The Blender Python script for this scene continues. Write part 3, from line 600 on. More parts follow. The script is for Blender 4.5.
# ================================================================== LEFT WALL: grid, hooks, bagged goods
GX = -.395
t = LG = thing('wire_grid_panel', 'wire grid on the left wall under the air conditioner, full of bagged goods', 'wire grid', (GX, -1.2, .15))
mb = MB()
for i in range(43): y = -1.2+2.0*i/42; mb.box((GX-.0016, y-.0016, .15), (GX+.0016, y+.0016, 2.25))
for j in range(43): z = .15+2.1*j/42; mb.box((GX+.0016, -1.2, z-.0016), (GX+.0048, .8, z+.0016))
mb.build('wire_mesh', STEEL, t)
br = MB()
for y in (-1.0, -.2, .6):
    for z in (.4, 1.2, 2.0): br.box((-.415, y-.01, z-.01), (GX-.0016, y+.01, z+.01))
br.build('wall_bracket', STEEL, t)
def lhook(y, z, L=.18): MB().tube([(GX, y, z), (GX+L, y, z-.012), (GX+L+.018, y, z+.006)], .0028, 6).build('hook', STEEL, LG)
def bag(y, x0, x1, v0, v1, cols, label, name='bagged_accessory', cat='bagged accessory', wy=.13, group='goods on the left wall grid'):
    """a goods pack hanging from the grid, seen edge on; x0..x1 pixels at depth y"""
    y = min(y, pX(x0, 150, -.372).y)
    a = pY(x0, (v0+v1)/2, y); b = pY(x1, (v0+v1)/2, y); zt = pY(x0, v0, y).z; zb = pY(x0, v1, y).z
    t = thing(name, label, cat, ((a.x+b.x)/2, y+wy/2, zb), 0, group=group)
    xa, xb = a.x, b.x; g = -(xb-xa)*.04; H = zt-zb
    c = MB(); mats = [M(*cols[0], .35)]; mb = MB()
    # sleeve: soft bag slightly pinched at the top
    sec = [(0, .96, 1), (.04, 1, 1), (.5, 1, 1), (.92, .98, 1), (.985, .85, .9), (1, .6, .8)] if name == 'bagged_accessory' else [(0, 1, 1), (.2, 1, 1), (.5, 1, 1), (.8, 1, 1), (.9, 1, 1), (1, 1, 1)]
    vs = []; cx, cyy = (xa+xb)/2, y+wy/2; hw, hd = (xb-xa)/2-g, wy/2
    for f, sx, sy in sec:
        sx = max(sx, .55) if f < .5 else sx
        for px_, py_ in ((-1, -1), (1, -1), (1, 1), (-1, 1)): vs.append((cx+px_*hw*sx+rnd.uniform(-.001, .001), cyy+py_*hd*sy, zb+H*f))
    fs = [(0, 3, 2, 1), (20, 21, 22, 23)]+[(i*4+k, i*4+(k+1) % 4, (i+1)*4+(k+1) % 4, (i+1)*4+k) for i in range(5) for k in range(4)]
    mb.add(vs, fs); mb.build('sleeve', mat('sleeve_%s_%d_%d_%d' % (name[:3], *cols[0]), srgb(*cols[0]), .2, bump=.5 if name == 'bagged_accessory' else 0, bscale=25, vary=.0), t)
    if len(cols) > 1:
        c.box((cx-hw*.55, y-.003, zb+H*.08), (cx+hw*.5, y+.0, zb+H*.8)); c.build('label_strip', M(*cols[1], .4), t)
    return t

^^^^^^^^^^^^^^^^

* [Task directions] Print the material above once more, exactly.

* [Problem solution]
The Blender Python script for this scene continues. Write part 3, from line 600 on. More parts follow. The script is for Blender 4.5.
# ================================================================== LEFT WALL: grid, hooks, bagged goods
GX = -.395
t = LG = thing('wire_grid_panel', 'wire grid on the left wall under the air conditioner, full of bagged goods', 'wire grid', (GX, -1.2, .15))
mb = MB()
for i in range(43): y = -1.2+2.0*i/42; mb.box((GX-.0016, y-.0016, .15), (GX+.0016, y+.0016, 2.25))
for j in range(43): z = .15+2.1*j/42; mb.box((GX+.0016, -1.2, z-.0016), (GX+.0048, .8, z+.0016))
mb.build('wire_mesh', STEEL, t)
br = MB()
for y in (-1.0, -.2, .6):
    for z in (.4, 1.2, 2.0): br.box((-.415, y-.01, z-.01), (GX-.0016, y+.01, z+.01))
br.build('wall_bracket', STEEL, t)
def lhook(y, z, L=.18): MB().tube([(GX, y, z), (GX+L, y, z-.012), (GX+L+.018, y, z+.006)], .0028, 6).build('hook', STEEL, LG)
def bag(y, x0, x1, v0, v1, cols, label, name='bagged_accessory', cat='bagged accessory', wy=.13, group='goods on the left wall grid'):
    """a goods pack hanging from the grid, seen edge on; x0..x1 pixels at depth y"""
    y = min(y, pX(x0, 150, -.372).y)
    a = pY(x0, (v0+v1)/2, y); b = pY(x1, (v0+v1)/2, y); zt = pY(x0, v0, y).z; zb = pY(x0, v1, y).z
    t = thing(name, label, cat, ((a.x+b.x)/2, y+wy/2, zb), 0, group=group)
    xa, xb = a.x, b.x; g = -(xb-xa)*.04; H = zt-zb
    c = MB(); mats = [M(*cols[0], .35)]; mb = MB()
    # sleeve: soft bag slightly pinched at the top
    sec = [(0, .96, 1), (.04, 1, 1), (.5, 1, 1), (.92, .98, 1), (.985, .85, .9), (1, .6, .8)] if name == 'bagged_accessory' else [(0, 1, 1), (.2, 1, 1), (.5, 1, 1), (.8, 1, 1), (.9, 1, 1), (1, 1, 1)]
    vs = []; cx, cyy = (xa+xb)/2, y+wy/2; hw, hd = (xb-xa)/2-g, wy/2
    for f, sx, sy in sec:
        sx = max(sx, .55) if f < .5 else sx
        for px_, py_ in ((-1, -1), (1, -1), (1, 1), (-1, 1)): vs.append((cx+px_*hw*sx+rnd.uniform(-.001, .001), cyy+py_*hd*sy, zb+H*f))
    fs = [(0, 3, 2, 1), (20, 21, 22, 23)]+[(i*4+k, i*4+(k+1) % 4, (i+1)*4+(k+1) % 4, (i+1)*4+k) for i in range(5) for k in range(4)]
    mb.add(vs, fs); mb.build('sleeve', mat('sleeve_%s_%d_%d_%d' % (name[:3], *cols[0]), srgb(*cols[0]), .2, bump=.5 if name == 'bagged_accessory' else 0, bscale=25, vary=.0), t)
    if len(cols) > 1:
        c.box((cx-hw*.55, y-.003, zb+H*.08), (cx+hw*.5, y+.0, zb+H*.8)); c.build('label_strip', M(*cols[1], .4), t)
    return t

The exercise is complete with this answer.